> [Stated goal]:
The listing below is the input. Say how many of its lines contain "wide", giving the number alone.

> [The records]:
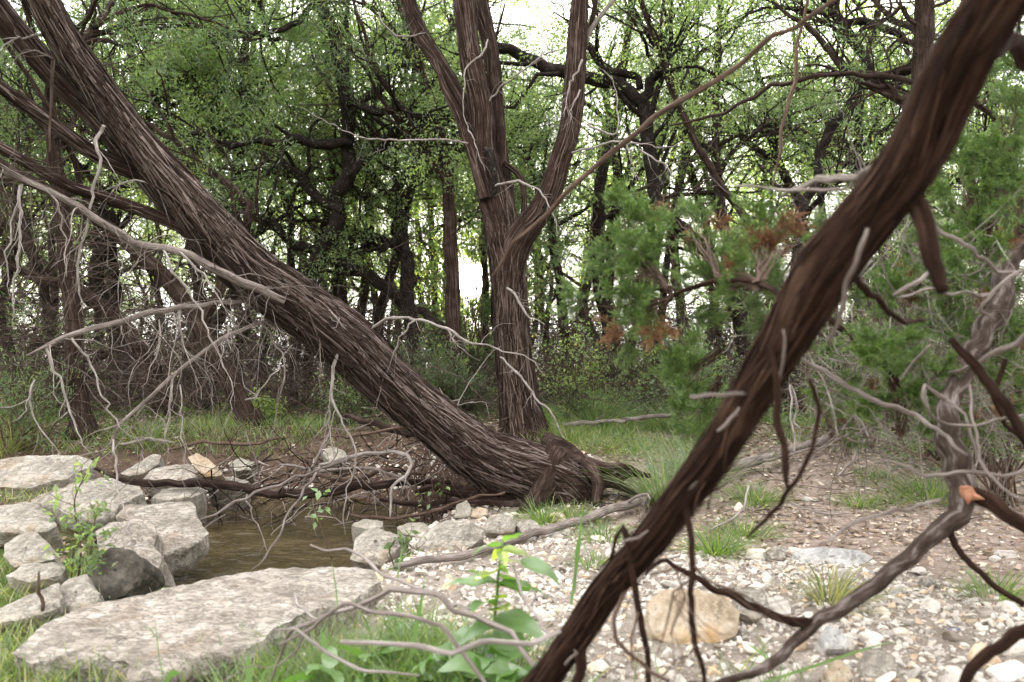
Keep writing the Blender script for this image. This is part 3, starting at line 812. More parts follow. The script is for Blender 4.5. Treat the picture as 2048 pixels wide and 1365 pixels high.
L_, S_ = M['limestone'], M['slab_stone']
slab('stone_slab', [(117, 1306), (150, 1312), (193, 1308), (255, 1327), (262, 1336), (327, 1331), (396, 1311), (440, 1302), (475, 1293), (489, 1304), (537, 1262), (602, 1228), (700, 1204), (762, 1166), (752, 1138), (690, 1131), (551, 1136), (413, 1157), (293, 1184), (200, 1203), (138, 1226), (76, 1258), (24, 1306), (70, 1322)],
     2.52, S_, 'broad flat pale limestone slab lying in front of the pool', tilt=0.03, thick=0.15, rough=0.016, seed=4, under=0.06, jag=0.03, NA=280, rings=64, flake=0.006)
blocks = [
 ('rock', [(0, 918), (60, 909), (150, 911), (183, 918), (186, 932), (150, 945), (135, 957), (90, 967), (60, 977), (-30, 977), (-60, 940)], 5.0, L_, 'wide grey flat rock at the back of the rock pile beside dark bank', 0.55, 0.3, 0.03, 11),
 ('rock', [(60, 1003), (90, 985), (130, 973), (205, 952), (225, 957), (287, 978), (283, 986), (240, 1010), (225, 1030), (190, 1042), (160, 1042), (110, 1012)], 4.05, L_, 'pale pointed limestone block with ridged top behind the leafy sapling', 0.55, 0.3, 0.10, 12),
 ('rock', [(-20, 1014), (50, 1003), (78, 1004), (100, 1030), (113, 1048), (90, 1062), (45, 1066), (-20, 1064)], 3.55, L_, 'rounded white speckled rock beside the sapling at frame edge', 0.7, 0.25, 0.14, 13),
 ('rock', [(230, 1032), (250, 1010), (380, 1003), (390, 1014), (393, 1032), (415, 1064), (398, 1082), (360, 1098), (325, 1110), (305, 1100), (298, 1060), (262, 1046)], 3.8, S_, 'flat cream limestone block jutting out over the pool water', 0.32, 0.13, 0.02, 14),
 ('rock', [(193, 1064), (220, 1045), (270, 1041), (308, 1050), (314, 1068), (306, 1090), (324, 1110), (316, 1136), (290, 1152), (250, 1125), (205, 1112)], 3.45, S_, 'rough pitted brown rock under the flat cream block', 0.95, 0.3, 0.16, 15),
 ('rock', [(167, 1147), (195, 1115), (222, 1095), (255, 1098), (285, 1120), (289, 1136), (272, 1162), (250, 1192), (205, 1203), (175, 1168)], 3.02, M['dark_stone'], 'dark block with white flecks standing before the slab', 1.9, 0.25, 0.12, 16),
 ('rock', [(8, 1086), (50, 1063), (72, 1065), (100, 1090), (112, 1120), (60, 1128), (28, 1137), (6, 1112)], 3.2, L_, 'tan angular rock leaning among the grass near frame edge', 1.0, 0.2, 0.08, 17),
 ('rock', [(8, 1151), (50, 1126), (110, 1124), (131, 1135), (125, 1147), (60, 1162)], 3.0, L_, 'small whitish flat rock between grass and dark block', 0.5, 0.1, 0.08, 18),
 ('rock', [(98, 1192), (140, 1156), (174, 1146), (181, 1166), (201, 1190), (196, 1207), (150, 1227), (124, 1217), (118, 1200)], 2.82, L_, 'jagged cream and grey rock touching the slab corner', 0.9, 0.2, 0.16, 19),
 ('rock', [(-15, 1218), (60, 1188), (115, 1166), (126, 1192), (112, 1214), (30, 1240), (-15, 1246)], 2.72, L_, 'low mottled rock with grass along its lower edge', 0.5, 0.15, 0.08, 20),
 ('rock', [(238, 948), (282, 922), (307, 908), (323, 910), (318, 926), (288, 945), (262, 952)], 5.35, L_, 'long grey rock tilted against the bank behind the pool', 0.9, 0.2, 0.1, 21),
 ('rock', [(284, 958), (306, 938), (345, 929), (380, 926), (392, 940), (392, 954), (345, 963)], 5.1, S_, 'pale pinkish flat rock behind the log at the pool end', 0.5, 0.25, 0.06, 22),
 ('rock', [(375, 914), (392, 905), (413, 915), (430, 930), (445, 948), (437, 954), (410, 953), (392, 938)], 5.15, M['ochre_stone'], 'upright orange stained rock behind the pool', 1.6, 0.2, 0.12, 23),
 ('rock', [(304, 995), (324, 978), (370, 973), (406, 974), (412, 986), (380, 994), (340, 1000)], 4.9, L_, 'flat grey rock half sunk at the far edge of the water', 0.3, 0.2, 0.04, 24),
 ('rock', [(706, 1097), (712, 1075), (726, 1063), (742, 1054), (767, 1060), (790, 1070), (812, 1074), (800, 1094), (783, 1110), (764, 1131), (725, 1126), (700, 1118)], 3.7, L_, 'pale pitted boulder beside the water with weeds in front', 0.9, 0.28, 0.16, 25),
 ('rock', [(832, 1088), (843, 1068), (854, 1055), (888, 1040), (925, 1036), (966, 1056), (964, 1072), (945, 1090), (921, 1103), (880, 1112), (850, 1108)], 3.85, L_, 'large rounded grey white boulder above the fallen pole', 1.0, 0.3, 0.16, 26),
 ('rock', [(966, 1052), (980, 1034), (1000, 1029), (1018, 1032), (1032, 1046), (1027, 1064), (995, 1066), (972, 1064)], 4.1, L_, 'squarish white boulder next to the large rounded boulder', 1.0, 0.24, 0.16, 27),
 ('rock', [(1031, 1048), (1045, 1039), (1069, 1042), (1084, 1055), (1072, 1064), (1045, 1066)], 4.1, L_, 'small pale boulder last in the row below the leaning trunk', 0.8, 0.16, 0.14, 28),
 ('rock', [(792, 1055), (815, 1047), (845, 1045), (862, 1054), (840, 1074), (805, 1070)], 4.3, M['mossy_stone'], 'dark wet rock between the two pale boulders', 0.6, 0.25, 0.1, 29),
 ('rock', [(702, 1050), (726, 1039), (766, 1043), (764, 1053), (730, 1058)], 4.35, M['mossy_stone'], 'flat brown wet rock at the pool edge under the twigs', 0.3, 0.2, 0.05, 30),
 ('rock', [(909, 1037), (913, 1010), (934, 1001), (943, 1018), (941, 1036)], 4.55, M['mossy_stone'], 'narrow upright grey stone under the leaning trunk', 2.2, 0.2, 0.1, 31),
 ('rock', [(942, 1034), (944, 1019), (960, 1014), (975, 1016), (975, 1030), (960, 1037)], 4.55, M['ochre_stone'], 'small tan stone beside the narrow upright stone', 1.2, 0.15, 0.15, 32),
 ('rock', [(1588, 1104), (1600, 1097), (1625, 1094), (1665, 1097), (1722, 1101), (1746, 1114), (1730, 1126), (1712, 1141), (1667, 1147), (1630, 1142), (1604, 1130)], 3.5, M['grey_stone'], 'flat grey boulder with dark end sunk in the brown dirt', 0.75, 0.2, 0.10, 33),
 ('rock', [(1300, 1197), (1330, 1180), (1390, 1178), (1450, 1193), (1480, 1225), (1470, 1270), (1430, 1287), (1360, 1292), (1308, 1266), (1292, 1230)], 2.62, M['ochre_stone'], 'broad orange stained rock set in the gravel behind thin stems', 0.9, 0.2, 0.12, 34),
 ('rock', [(1533, 1100), (1548, 1092), (1572, 1094), (1571, 1116), (1545, 1120)], 3.55, M['limestone'], 'small white block beside the flat grey boulder', 1.0, 0.12, 0.12, 35),
 ('rock', [(1722, 1325), (1733, 1300), (1760, 1293), (1790, 1310), (1802, 1350), (1760, 1375), (1725, 1352)], 2.24, M['limestone'], 'pale angular boulder in the gravel at the bottom of the frame', 0.9, 0.16, 0.14, 36),
 ('rock', [(1640, 1272), (1652, 1252), (1676, 1256), (1700, 1282), (1692, 1300), (1655, 1296)], 2.4, M['grey_stone'], 'bluish grey stone in gravel behind the dark fallen branch', 0.9, 0.12, 0.14, 37),
 ('rock', [(1650, 1340), (1664, 1318), (1684, 1322), (1708, 1352), (1690, 1368), (1660, 1366)], 2.2, M['ochre_stone'], 'tan angular stone in the gravel next to the pale boulder', 0.9, 0.12, 0.14, 38),
 ('rock', [(1929, 1238), (1940, 1234), (1958, 1236), (1961, 1243), (1945, 1248), (1930, 1245)], 2.68, M['ochre_stone'], 'small rounded mustard yellow stone on the white gravel', 0.6, 0.06, 0.25, 39),
 ('rock', [(1889, 1262), (1902, 1256), (1919, 1258), (1916, 1267), (1896, 1270)], 2.62, M['blue_stone'], 'small slate blue stone lying on the white gravel', 0.6, 0.05, 0.2, 40),
 ('rock', [(1844, 1154), (1862, 1149), (1874, 1166), (1866, 1180), (1850, 1170)], 3.1, M['limestone'], 'white angular stone standing in gravel at the dirt edge', 1.3, 0.1, 0.12, 41),
 ('rock', [(1774, 1190), (1790, 1172), (1809, 1172), (1805, 1192), (1790, 1202)], 3.0, M['grey_stone'], 'grey brown stone near the white angular stone', 1.1, 0.1, 0.15, 42),
 ('rock', [(1470, 1180), (1500, 1172), (1530, 1186), (1540, 1220), (1512, 1240), (1478, 1226)], 2.75, M['limestone'], 'white flat block beside the orange stained rock', 0.7, 0.12, 0.08, 43),
 ('rock', [(1650, 1170), (1690, 1158), (1720, 1180), (1700, 1198), (1662, 1196)], 3.05, M['limestone'], 'whitish flat stone below the flat grey boulder', 0.4, 0.08, 0.08, 44),
 ('rock', [(640, 900), (665, 893), (690, 903), (696, 920), (660, 926)], 5.6, M['mossy_stone'], 'pale brown stone lodged behind the twig pile on the bank', 1.0, 0.15, 0.12, 45),
 ('rock', [(412, 957), (440, 950), (470, 955), (500, 965), (470, 972), (430, 970)], 5.25, L_, 'low pale stone at the pool end behind the log', 0.4, 0.2, 0.06, 46),
 ('rock', [(455, 925), (480, 915), (510, 925), (500, 940), (470, 942)], 5.6, M['mossy_stone'], 'half buried grey stone on the dark bank behind the log', 0.9, 0.15, 0.1, 47),
]
for nm, ol, d, mt, lb, tl, th_, dm, sd in blocks:
    slab(nm, ol, d, mt, lb, tilt=tl, thick=th_, dome=dm, seed=sd, rough=0.008 + 0.012 * dm * 5, jag=0.09, group=None)

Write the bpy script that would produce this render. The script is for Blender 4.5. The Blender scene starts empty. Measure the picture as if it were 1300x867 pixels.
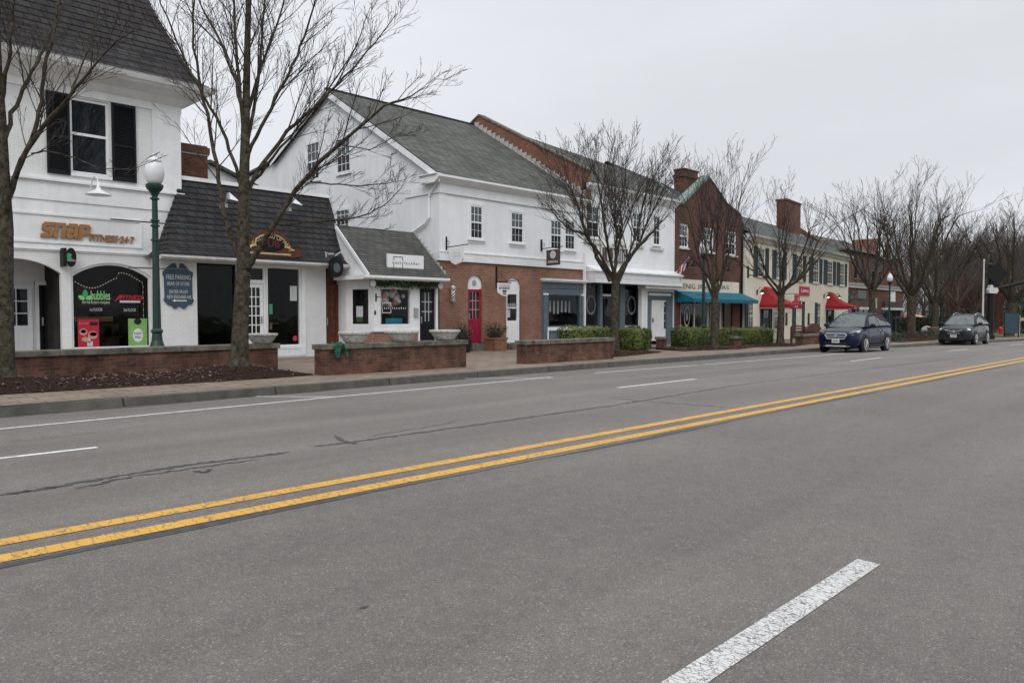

> [Problem solution]:
2